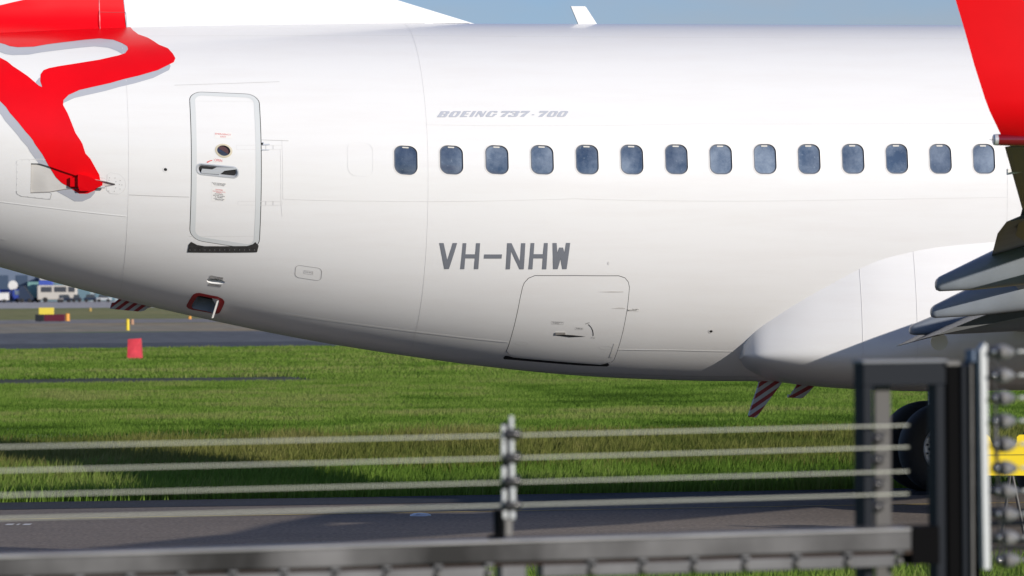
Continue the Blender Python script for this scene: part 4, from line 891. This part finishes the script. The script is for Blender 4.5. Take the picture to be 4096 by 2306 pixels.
# dark frame at the end of the fence
fr = empty('steel_frame', (fpt(3510, 2300).x, fpt(3510, 2300).y, 0), 0, 'dark navy steel portal frame where the wire fence ends', 'steel frame'); fb0 = fr.location.copy()
def fpart(name, m, p, q, o0, o1, parent=fr, b0=None):
    b = MB(); fbox(b, p, q, o0, o1); return adopt(b.build(name, m), parent, b0 or fb0)
fpart('left_upright', FRAME, (3452, 1449), (3499, 2700), -.10, -.03)
fpart('upright_web', mat('web_grey', (.065, .062, .06), rough=.6), (3499, 1545), (3572, 2700), -.10, -.085)
fpart('top_beam', FRAME, (3452, 1449), (3790, 1540), -.085, -.028)
fpart('frame_cap', mat('cap_grey', (.16, .17, .19), rough=.4), (3450, 1443), (3792, 1450), -.11, -.026)
fpart('right_upright', FRAME, (3742, 1540), (3789, 2700), -.09, -.03)
fpart('black_post', FRAMEB, (3789, 1462), (3846, 2700), -.10, -.02)
fpart('post_cap', GALV, (3787, 1446), (3842, 1464), -.10, -.015)
fpart('side_channel', FRAME, (3846, 1462), (3882, 2700), -.12, -.03)
fpart('channel_edge', GALV, (3882, 1455), (3902, 2700), -.08, -.012)
fpart('channel_back', FRAMEB, (3900, 1440), (3930, 2700), -.14, -.06)
fpart('rail_socket', FRAMEB, (3648, 2108), (3760, 2256), -.09, .012)
for a, b in WY:
    y = b + 6; c = fpt(3504, y + 48, -.05); adopt(MB().lathe([(-.02, .010), (.0, .020), (.02, .012)], c, FD, 12).build('insulator', RUB, smooth=True), fr, fb0)
# insulator post on the right
ip = empty('insulator_post', (fpt(3940, 2290).x, fpt(3940, 2290).y, 0), 0, 'pale galvanised post with a column of grey insulators at the right edge', 'fence post'); ib0 = ip.location.copy()
P = [fpt(3922, 1400, .02), fpt(3940, 1372, .02), fpt(3948, 1380, .02), fpt(3956, 1900, .02), fpt(3962, 2278, .02), fpt(3937, 2278, .02), fpt(3930, 1900, .02)]
adopt(MB().prism(P, -FN * .03).build('post_strip', PALE), ip, ib0); fpart('post_shadow_side', mat('post_blue', (.05, .09, .16), rough=.4), (3888, 1400), (3924, 1450), -.05, .0, ip, ib0)
RY = [1408, 1502, 1592, 1684, 1778, 1873, 1965, 2057, 2150, 2240]
for k, y in enumerate(RY):
    dx = 2.7 * k; c = fpt(3968 + dx, y, .02)
    adopt(MB().lathe([(-.012, .008), (-.006, .017), (.004, .019), (.012, .015), (.017, .006)], c, FD * .96 + FN * .28, 16).build('insulator_ball', RUB, smooth=True), ip, ib0)
    adopt(MB().lathe([(0, .0065), (.005, .0065), (.008, .004)], fpt(3974 + dx, y, .045), FN, 10).build('bolt_head', mat('bolt_chrome', (.85, .82, .80), rough=.12, metal=.9), smooth=True), ip, ib0)
    c = fpt(3985 + dx, y + 2, .01); adopt(MB().lathe([(0, .010), (.004, .024), (.022, .0255), (.040, .021), (.056, .012), (.066, .005)], c, FD, 16).build('strain_insulator', INS, smooth=True), ip, ib0)
    adopt(MB().lathe([(0, .010), (.006, .009)], fpt(4012 + dx, y + 2, .036), FN, 10).build('insulator_bolt', GALV), ip, ib0)
    adopt(MB().tube([fpt(4070 + dx, y, .01), fpt(4700, y - 14, .01)], .0055, 8).build('wire', mat('wire_grey', (.42, .43, .42), rough=.4, metal=.3)), ip, ib0)
pts = [fpt(3982, 1450, .03), fpt(3980, 1560, .03), fpt(3982, 1680, .03), fpt(3984, 1790, .035), fpt(3990, 1900, .03), fpt(3998, 2080, .03), fpt(4002, 2210, .03)]
adopt(MB().tube(pts, [.004, .004, .006, .008, .004, .004, .004], 8).build('jumper_wire', RUB), ip, ib0)
# lower rails and mesh of the next bay
bay = empty('mesh_panel', (fpt(4050, 2300).x, fpt(4050, 2300).y, 0), 0, 'dark mesh panel with rails behind the insulators, right edge', 'fence panel'); bb0 = bay.location.copy()
for y, t in ((2095, 16), (2168, 14), (2195, 10)):
    adopt(MB().tube([fpt(3940, y, -.35), fpt(4800, y - 20, -.35)], .006 * t / 10, 8).build('panel_rail', FRAME), bay, bb0)
for k in range(22):
    adopt(MB().tube([fpt(3945 + 22 * k, 2020, -.36), fpt(3946 + 22 * k, 2800, -.36)], .0016, 6).build('mesh_wire', FRAME), bay, bb0)

# ================================================================== SIGNS, LIGHTS AND MARKERS
# yellow board between the landing gear and the fence
SD = 46.0
def sp_(px, py, dd=0.0): return atdepth(px, py, SD + dd)
sg = empty('warning_board', (sp_(4060, 1900).x, SD, 0), 0, 'yellow board with raised corners on splayed legs behind the insulator post', 'sign'); sb0 = sg.location.copy()
out_ = [(3905, 1745), (3915, 1739), (3950, 1739), (3960, 1750), (3966, 1768), (3985, 1792), (4000, 1796), (4030, 1791), (4055, 1781), (4067, 1770), (4068, 1748), (4078, 1740), (4240, 1738), (4250, 1745), (4250, 1897), (4240, 1903), (3912, 1903), (3905, 1897)]
YB = mat('sign_yellow', (.88, .66, .02), rough=.4)
adopt(MB().prism([sp_(a, b) for a, b in out_], (0, .05, 0)).build('board', YB), sg, sb0)
def flat_text(txt, px, py, hpx, depth, m, parent, b0, wpx=None):
    v, f = textmesh(txt); k = depth / F; sc = hpx * k / .72; v = v * sc
    if wpx: v[:, 0] *= wpx * k / np.ptp(v[:, 0])
    c = atdepth(px, py, depth); return adopt(mkobj('lettering', [(c.x + a, c.y, c.z + b) for a, b in v], f, m), parent, b0)
adopt(MB().box(sp_(4080, 1820, -.004), (330 * SD / F, .006, 2.2 * SD / F)).build('board_line', mat('board_black', (.12, .10, .02))), sg, sb0)
for a, b, c_, d in ((4040, 1903, 4008, 2174), (4050, 1903, 4100, 2174), (4210, 1903, 4190, 2174), (4220, 1903, 4270, 2174)):
    p, q = sp_(a, b, .03), sp_(c_, d, .03); q = Vector((q.x, q.y, 0)); adopt(MB().tube([p, q], .018, 8).build('leg', mat('leg_grey', (.05, .048, .046), rough=.5)), sg, sb0)
# far signs, measured at their foot
def zpx(a, b): return (a / 3.22, 1040 + b / 3.22)
def far_sign(name, label, x0, y0, x1, y1, yfoot, panels, cat='sign', thick=.3):
    """panels: list of (fraction from, to, material)"""
    ft = ground((x0 + x1) / 2 / 3.22, 1040 + yfoot / 3.22); d = ft.y
    e = empty(name, (ft.x, d, 0), 0, label, cat); b0 = e.location.copy()
    A = atdepth(*zpx(x0, y0), d); B = atdepth(*zpx(x1, y1), d)
    for f0, f1, m in panels:
        xa = A.x + (B.x - A.x) * f0; xb = A.x + (B.x - A.x) * f1; adopt(MB().box(((xa + xb) / 2, d, (A.z + B.z) / 2), (abs(xb - xa) - .01, thick, A.z - B.z), None, .03).build('sign_panel', m), e, b0)
    zb = max(.05, B.z)
    for f in (.15, .85): adopt(MB().tube([(A.x + (B.x - A.x) * f, d, 0), (A.x + (B.x - A.x) * f, d, zb)], .05, 8).build('leg', GALV), e, b0)
    return e, d
SY = mat('far_yellow', (.75, .60, .07), rough=.5); MAR = mat('maroon', (.10, .006, .022), rough=.5); SBK = mat('sign_black', (.012, .014, .018), rough=.5)
far_sign('guidance_sign', 'yellow guidance sign standing behind the maroon sign in the far grass', 500, 618, 695, 705, 715, [(0, 1, SY)])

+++

▸ Do this: Go through the data above and find the lines with the word "from". Copy each of those lines.

▸ Result for this exercise:
Continue the Blender Python script for this scene: part 4, from line 891. This part finishes the script. The script is for Blender 4.5. Take the picture to be 4096 by 2306 pixels.
    """panels: list of (fraction from, to, material)"""